SOURCE MATERIAL:
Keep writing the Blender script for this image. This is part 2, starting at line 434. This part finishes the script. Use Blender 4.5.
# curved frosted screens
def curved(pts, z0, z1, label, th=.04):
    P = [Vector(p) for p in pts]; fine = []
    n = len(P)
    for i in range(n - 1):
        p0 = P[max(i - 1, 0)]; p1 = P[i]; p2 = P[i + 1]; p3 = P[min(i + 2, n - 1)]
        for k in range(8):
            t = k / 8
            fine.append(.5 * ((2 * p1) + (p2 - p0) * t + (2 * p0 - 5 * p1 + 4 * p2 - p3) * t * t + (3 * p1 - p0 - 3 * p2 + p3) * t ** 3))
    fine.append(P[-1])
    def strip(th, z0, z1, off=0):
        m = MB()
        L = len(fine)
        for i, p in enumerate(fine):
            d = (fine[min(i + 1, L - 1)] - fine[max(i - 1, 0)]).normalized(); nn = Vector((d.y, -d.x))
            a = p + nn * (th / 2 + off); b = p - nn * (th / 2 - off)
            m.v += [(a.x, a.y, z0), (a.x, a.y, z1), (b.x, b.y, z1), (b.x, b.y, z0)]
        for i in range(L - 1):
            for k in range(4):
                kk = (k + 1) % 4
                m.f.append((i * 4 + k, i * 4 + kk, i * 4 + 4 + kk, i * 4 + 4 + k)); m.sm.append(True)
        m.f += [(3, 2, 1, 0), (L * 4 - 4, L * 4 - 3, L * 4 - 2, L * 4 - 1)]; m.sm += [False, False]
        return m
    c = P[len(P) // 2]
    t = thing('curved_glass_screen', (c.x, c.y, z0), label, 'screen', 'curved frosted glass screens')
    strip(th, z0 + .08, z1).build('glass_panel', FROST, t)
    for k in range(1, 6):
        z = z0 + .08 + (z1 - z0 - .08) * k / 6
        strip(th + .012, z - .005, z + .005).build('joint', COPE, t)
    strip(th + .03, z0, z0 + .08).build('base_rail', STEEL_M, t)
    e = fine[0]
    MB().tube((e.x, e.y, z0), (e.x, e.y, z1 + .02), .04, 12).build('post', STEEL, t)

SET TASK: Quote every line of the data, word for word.

THE OUTPUT:
Keep writing the Blender script for this image. This is part 2, starting at line 434. This part finishes the script. Use Blender 4.5.
# curved frosted screens
def curved(pts, z0, z1, label, th=.04):
    P = [Vector(p) for p in pts]; fine = []
    n = len(P)
    for i in range(n - 1):
        p0 = P[max(i - 1, 0)]; p1 = P[i]; p2 = P[i + 1]; p3 = P[min(i + 2, n - 1)]
        for k in range(8):
            t = k / 8
            fine.append(.5 * ((2 * p1) + (p2 - p0) * t + (2 * p0 - 5 * p1 + 4 * p2 - p3) * t * t + (3 * p1 - p0 - 3 * p2 + p3) * t ** 3))
    fine.append(P[-1])
    def strip(th, z0, z1, off=0):
        m = MB()
        L = len(fine)
        for i, p in enumerate(fine):
            d = (fine[min(i + 1, L - 1)] - fine[max(i - 1, 0)]).normalized(); nn = Vector((d.y, -d.x))
            a = p + nn * (th / 2 + off); b = p - nn * (th / 2 - off)
            m.v += [(a.x, a.y, z0), (a.x, a.y, z1), (b.x, b.y, z1), (b.x, b.y, z0)]
        for i in range(L - 1):
            for k in range(4):
                kk = (k + 1) % 4
                m.f.append((i * 4 + k, i * 4 + kk, i * 4 + 4 + kk, i * 4 + 4 + k)); m.sm.append(True)
        m.f += [(3, 2, 1, 0), (L * 4 - 4, L * 4 - 3, L * 4 - 2, L * 4 - 1)]; m.sm += [False, False]
        return m
    c = P[len(P) // 2]
    t = thing('curved_glass_screen', (c.x, c.y, z0), label, 'screen', 'curved frosted glass screens')
    strip(th, z0 + .08, z1).build('glass_panel', FROST, t)
    for k in range(1, 6):
        z = z0 + .08 + (z1 - z0 - .08) * k / 6
        strip(th + .012, z - .005, z + .005).build('joint', COPE, t)
    strip(th + .03, z0, z0 + .08).build('base_rail', STEEL_M, t)
    e = fine[0]
    MB().tube((e.x, e.y, z0), (e.x, e.y, z1 + .02), .04, 12).build('post', STEEL, t)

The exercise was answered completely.